- _What is required_: Restate the whole listing exactly.

- _Collected data_:
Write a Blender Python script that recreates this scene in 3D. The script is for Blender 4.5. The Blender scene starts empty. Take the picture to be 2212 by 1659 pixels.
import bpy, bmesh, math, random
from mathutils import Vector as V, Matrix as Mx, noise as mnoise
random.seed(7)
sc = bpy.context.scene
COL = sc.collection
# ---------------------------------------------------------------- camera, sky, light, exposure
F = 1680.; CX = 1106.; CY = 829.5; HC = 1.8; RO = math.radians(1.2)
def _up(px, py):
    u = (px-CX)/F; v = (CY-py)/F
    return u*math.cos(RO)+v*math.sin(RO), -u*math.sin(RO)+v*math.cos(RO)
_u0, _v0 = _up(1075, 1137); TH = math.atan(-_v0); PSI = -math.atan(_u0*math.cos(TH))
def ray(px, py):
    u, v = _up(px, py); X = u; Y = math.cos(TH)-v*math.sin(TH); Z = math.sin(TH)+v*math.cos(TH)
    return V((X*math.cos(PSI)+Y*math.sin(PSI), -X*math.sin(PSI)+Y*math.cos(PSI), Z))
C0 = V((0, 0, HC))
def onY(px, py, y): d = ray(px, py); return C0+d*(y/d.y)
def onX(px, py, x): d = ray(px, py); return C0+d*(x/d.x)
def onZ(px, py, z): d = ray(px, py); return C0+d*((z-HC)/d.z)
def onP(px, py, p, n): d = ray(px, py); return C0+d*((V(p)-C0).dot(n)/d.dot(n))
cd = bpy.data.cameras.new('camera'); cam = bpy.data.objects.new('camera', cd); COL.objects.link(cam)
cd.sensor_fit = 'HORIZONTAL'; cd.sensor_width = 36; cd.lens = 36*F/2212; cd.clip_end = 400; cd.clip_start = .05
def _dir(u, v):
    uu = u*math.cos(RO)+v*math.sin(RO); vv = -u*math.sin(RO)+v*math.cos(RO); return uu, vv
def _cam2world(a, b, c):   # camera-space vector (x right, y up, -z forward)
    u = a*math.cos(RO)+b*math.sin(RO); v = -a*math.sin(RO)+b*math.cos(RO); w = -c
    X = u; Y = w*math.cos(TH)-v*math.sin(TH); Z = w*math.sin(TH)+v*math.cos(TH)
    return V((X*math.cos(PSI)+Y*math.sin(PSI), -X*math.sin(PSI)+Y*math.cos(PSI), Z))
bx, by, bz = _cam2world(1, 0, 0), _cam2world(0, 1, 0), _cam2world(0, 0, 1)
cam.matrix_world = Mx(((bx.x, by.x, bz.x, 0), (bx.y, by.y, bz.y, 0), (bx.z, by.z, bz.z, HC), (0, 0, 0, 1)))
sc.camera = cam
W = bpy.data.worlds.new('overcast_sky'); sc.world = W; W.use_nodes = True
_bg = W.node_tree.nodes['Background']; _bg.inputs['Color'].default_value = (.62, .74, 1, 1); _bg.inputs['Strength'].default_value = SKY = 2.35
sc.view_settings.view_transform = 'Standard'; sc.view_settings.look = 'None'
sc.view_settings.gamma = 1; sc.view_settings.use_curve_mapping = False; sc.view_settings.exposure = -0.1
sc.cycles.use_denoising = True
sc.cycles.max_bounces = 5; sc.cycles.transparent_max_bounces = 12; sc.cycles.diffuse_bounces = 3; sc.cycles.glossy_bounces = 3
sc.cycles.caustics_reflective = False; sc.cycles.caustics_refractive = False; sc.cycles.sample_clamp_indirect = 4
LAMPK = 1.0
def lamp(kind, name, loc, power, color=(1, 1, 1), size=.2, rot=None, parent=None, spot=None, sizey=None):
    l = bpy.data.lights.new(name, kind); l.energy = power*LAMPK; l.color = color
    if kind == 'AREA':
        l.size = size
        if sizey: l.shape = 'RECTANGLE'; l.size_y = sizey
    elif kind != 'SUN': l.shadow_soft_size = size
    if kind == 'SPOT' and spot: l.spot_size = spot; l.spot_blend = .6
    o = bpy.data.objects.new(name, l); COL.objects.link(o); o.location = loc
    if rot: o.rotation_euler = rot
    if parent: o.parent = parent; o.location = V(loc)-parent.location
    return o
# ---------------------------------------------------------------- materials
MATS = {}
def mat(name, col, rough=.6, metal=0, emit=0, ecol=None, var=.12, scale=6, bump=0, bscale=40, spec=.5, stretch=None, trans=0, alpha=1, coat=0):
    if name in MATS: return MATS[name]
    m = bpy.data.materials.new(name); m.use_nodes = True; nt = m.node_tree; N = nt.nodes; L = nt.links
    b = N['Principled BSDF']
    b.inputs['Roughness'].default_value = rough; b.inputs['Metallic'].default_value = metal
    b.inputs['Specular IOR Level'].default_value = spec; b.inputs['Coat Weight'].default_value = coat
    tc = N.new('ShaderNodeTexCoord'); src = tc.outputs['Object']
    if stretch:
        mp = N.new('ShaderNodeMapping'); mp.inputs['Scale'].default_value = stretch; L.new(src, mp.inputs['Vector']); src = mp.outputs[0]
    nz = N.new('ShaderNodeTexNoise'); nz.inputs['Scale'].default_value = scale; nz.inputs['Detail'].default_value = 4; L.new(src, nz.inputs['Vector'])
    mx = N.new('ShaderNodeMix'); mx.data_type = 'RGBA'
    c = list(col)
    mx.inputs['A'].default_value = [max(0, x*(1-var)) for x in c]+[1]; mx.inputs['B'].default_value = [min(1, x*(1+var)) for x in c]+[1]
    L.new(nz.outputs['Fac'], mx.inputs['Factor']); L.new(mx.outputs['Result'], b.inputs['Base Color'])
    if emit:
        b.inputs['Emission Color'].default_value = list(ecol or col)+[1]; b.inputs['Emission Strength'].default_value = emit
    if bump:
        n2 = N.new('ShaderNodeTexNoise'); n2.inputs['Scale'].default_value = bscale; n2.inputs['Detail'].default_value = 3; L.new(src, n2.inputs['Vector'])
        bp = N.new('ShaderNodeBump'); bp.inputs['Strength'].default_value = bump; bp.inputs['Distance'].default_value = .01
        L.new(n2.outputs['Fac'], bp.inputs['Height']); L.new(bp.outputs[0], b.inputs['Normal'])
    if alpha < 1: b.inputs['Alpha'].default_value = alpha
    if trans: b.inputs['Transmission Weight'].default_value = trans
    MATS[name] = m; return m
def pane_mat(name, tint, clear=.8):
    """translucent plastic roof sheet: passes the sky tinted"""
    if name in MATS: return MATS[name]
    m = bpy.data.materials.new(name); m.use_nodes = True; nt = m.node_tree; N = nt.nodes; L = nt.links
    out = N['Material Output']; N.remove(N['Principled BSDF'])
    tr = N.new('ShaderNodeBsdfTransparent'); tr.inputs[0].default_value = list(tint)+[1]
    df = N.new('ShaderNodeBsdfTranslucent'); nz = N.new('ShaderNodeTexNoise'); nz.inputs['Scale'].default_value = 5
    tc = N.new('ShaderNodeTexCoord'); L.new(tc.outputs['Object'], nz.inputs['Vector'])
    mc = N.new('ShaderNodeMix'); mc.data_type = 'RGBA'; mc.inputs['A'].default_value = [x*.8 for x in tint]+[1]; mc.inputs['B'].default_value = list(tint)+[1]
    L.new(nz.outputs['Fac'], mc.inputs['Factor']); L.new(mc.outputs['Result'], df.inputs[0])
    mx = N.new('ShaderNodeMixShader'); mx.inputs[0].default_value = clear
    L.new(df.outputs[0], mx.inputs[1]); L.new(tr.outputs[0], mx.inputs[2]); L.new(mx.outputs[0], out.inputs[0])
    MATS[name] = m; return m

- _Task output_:
Write a Blender Python script that recreates this scene in 3D. The script is for Blender 4.5. The Blender scene starts empty. Take the picture to be 2212 by 1659 pixels.
import bpy, bmesh, math, random
from mathutils import Vector as V, Matrix as Mx, noise as mnoise
random.seed(7)
sc = bpy.context.scene
COL = sc.collection
# ---------------------------------------------------------------- camera, sky, light, exposure
F = 1680.; CX = 1106.; CY = 829.5; HC = 1.8; RO = math.radians(1.2)
def _up(px, py):
    u = (px-CX)/F; v = (CY-py)/F
    return u*math.cos(RO)+v*math.sin(RO), -u*math.sin(RO)+v*math.cos(RO)
_u0, _v0 = _up(1075, 1137); TH = math.atan(-_v0); PSI = -math.atan(_u0*math.cos(TH))
def ray(px, py):
    u, v = _up(px, py); X = u; Y = math.cos(TH)-v*math.sin(TH); Z = math.sin(TH)+v*math.cos(TH)
    return V((X*math.cos(PSI)+Y*math.sin(PSI), -X*math.sin(PSI)+Y*math.cos(PSI), Z))
C0 = V((0, 0, HC))
def onY(px, py, y): d = ray(px, py); return C0+d*(y/d.y)
def onX(px, py, x): d = ray(px, py); return C0+d*(x/d.x)
def onZ(px, py, z): d = ray(px, py); return C0+d*((z-HC)/d.z)
def onP(px, py, p, n): d = ray(px, py); return C0+d*((V(p)-C0).dot(n)/d.dot(n))
cd = bpy.data.cameras.new('camera'); cam = bpy.data.objects.new('camera', cd); COL.objects.link(cam)
cd.sensor_fit = 'HORIZONTAL'; cd.sensor_width = 36; cd.lens = 36*F/2212; cd.clip_end = 400; cd.clip_start = .05
def _dir(u, v):
    uu = u*math.cos(RO)+v*math.sin(RO); vv = -u*math.sin(RO)+v*math.cos(RO); return uu, vv
def _cam2world(a, b, c):   # camera-space vector (x right, y up, -z forward)
    u = a*math.cos(RO)+b*math.sin(RO); v = -a*math.sin(RO)+b*math.cos(RO); w = -c
    X = u; Y = w*math.cos(TH)-v*math.sin(TH); Z = w*math.sin(TH)+v*math.cos(TH)
    return V((X*math.cos(PSI)+Y*math.sin(PSI), -X*math.sin(PSI)+Y*math.cos(PSI), Z))
bx, by, bz = _cam2world(1, 0, 0), _cam2world(0, 1, 0), _cam2world(0, 0, 1)
cam.matrix_world = Mx(((bx.x, by.x, bz.x, 0), (bx.y, by.y, bz.y, 0), (bx.z, by.z, bz.z, HC), (0, 0, 0, 1)))
sc.camera = cam
W = bpy.data.worlds.new('overcast_sky'); sc.world = W; W.use_nodes = True
_bg = W.node_tree.nodes['Background']; _bg.inputs['Color'].default_value = (.62, .74, 1, 1); _bg.inputs['Strength'].default_value = SKY = 2.35
sc.view_settings.view_transform = 'Standard'; sc.view_settings.look = 'None'
sc.view_settings.gamma = 1; sc.view_settings.use_curve_mapping = False; sc.view_settings.exposure = -0.1
sc.cycles.use_denoising = True
sc.cycles.max_bounces = 5; sc.cycles.transparent_max_bounces = 12; sc.cycles.diffuse_bounces = 3; sc.cycles.glossy_bounces = 3
sc.cycles.caustics_reflective = False; sc.cycles.caustics_refractive = False; sc.cycles.sample_clamp_indirect = 4
LAMPK = 1.0
def lamp(kind, name, loc, power, color=(1, 1, 1), size=.2, rot=None, parent=None, spot=None, sizey=None):
    l = bpy.data.lights.new(name, kind); l.energy = power*LAMPK; l.color = color
    if kind == 'AREA':
        l.size = size
        if sizey: l.shape = 'RECTANGLE'; l.size_y = sizey
    elif kind != 'SUN': l.shadow_soft_size = size
    if kind == 'SPOT' and spot: l.spot_size = spot; l.spot_blend = .6
    o = bpy.data.objects.new(name, l); COL.objects.link(o); o.location = loc
    if rot: o.rotation_euler = rot
    if parent: o.parent = parent; o.location = V(loc)-parent.location
    return o
# ---------------------------------------------------------------- materials
MATS = {}
def mat(name, col, rough=.6, metal=0, emit=0, ecol=None, var=.12, scale=6, bump=0, bscale=40, spec=.5, stretch=None, trans=0, alpha=1, coat=0):
    if name in MATS: return MATS[name]
    m = bpy.data.materials.new(name); m.use_nodes = True; nt = m.node_tree; N = nt.nodes; L = nt.links
    b = N['Principled BSDF']
    b.inputs['Roughness'].default_value = rough; b.inputs['Metallic'].default_value = metal
    b.inputs['Specular IOR Level'].default_value = spec; b.inputs['Coat Weight'].default_value = coat
    tc = N.new('ShaderNodeTexCoord'); src = tc.outputs['Object']
    if stretch:
        mp = N.new('ShaderNodeMapping'); mp.inputs['Scale'].default_value = stretch; L.new(src, mp.inputs['Vector']); src = mp.outputs[0]
    nz = N.new('ShaderNodeTexNoise'); nz.inputs['Scale'].default_value = scale; nz.inputs['Detail'].default_value = 4; L.new(src, nz.inputs['Vector'])
    mx = N.new('ShaderNodeMix'); mx.data_type = 'RGBA'
    c = list(col)
    mx.inputs['A'].default_value = [max(0, x*(1-var)) for x in c]+[1]; mx.inputs['B'].default_value = [min(1, x*(1+var)) for x in c]+[1]
    L.new(nz.outputs['Fac'], mx.inputs['Factor']); L.new(mx.outputs['Result'], b.inputs['Base Color'])
    if emit:
        b.inputs['Emission Color'].default_value = list(ecol or col)+[1]; b.inputs['Emission Strength'].default_value = emit
    if bump:
        n2 = N.new('ShaderNodeTexNoise'); n2.inputs['Scale'].default_value = bscale; n2.inputs['Detail'].default_value = 3; L.new(src, n2.inputs['Vector'])
        bp = N.new('ShaderNodeBump'); bp.inputs['Strength'].default_value = bump; bp.inputs['Distance'].default_value = .01
        L.new(n2.outputs['Fac'], bp.inputs['Height']); L.new(bp.outputs[0], b.inputs['Normal'])
    if alpha < 1: b.inputs['Alpha'].default_value = alpha
    if trans: b.inputs['Transmission Weight'].default_value = trans
    MATS[name] = m; return m
def pane_mat(name, tint, clear=.8):
    """translucent plastic roof sheet: passes the sky tinted"""
    if name in MATS: return MATS[name]
    m = bpy.data.materials.new(name); m.use_nodes = True; nt = m.node_tree; N = nt.nodes; L = nt.links
    out = N['Material Output']; N.remove(N['Principled BSDF'])
    tr = N.new('ShaderNodeBsdfTransparent'); tr.inputs[0].default_value = list(tint)+[1]
    df = N.new('ShaderNodeBsdfTranslucent'); nz = N.new('ShaderNodeTexNoise'); nz.inputs['Scale'].default_value = 5
    tc = N.new('ShaderNodeTexCoord'); L.new(tc.outputs['Object'], nz.inputs['Vector'])
    mc = N.new('ShaderNodeMix'); mc.data_type = 'RGBA'; mc.inputs['A'].default_value = [x*.8 for x in tint]+[1]; mc.inputs['B'].default_value = list(tint)+[1]
    L.new(nz.outputs['Fac'], mc.inputs['Factor']); L.new(mc.outputs['Result'], df.inputs[0])
    mx = N.new('ShaderNodeMixShader'); mx.inputs[0].default_value = clear
    L.new(df.outputs[0], mx.inputs[1]); L.new(tr.outputs[0], mx.inputs[2]); L.new(mx.outputs[0], out.inputs[0])
    MATS[name] = m; return m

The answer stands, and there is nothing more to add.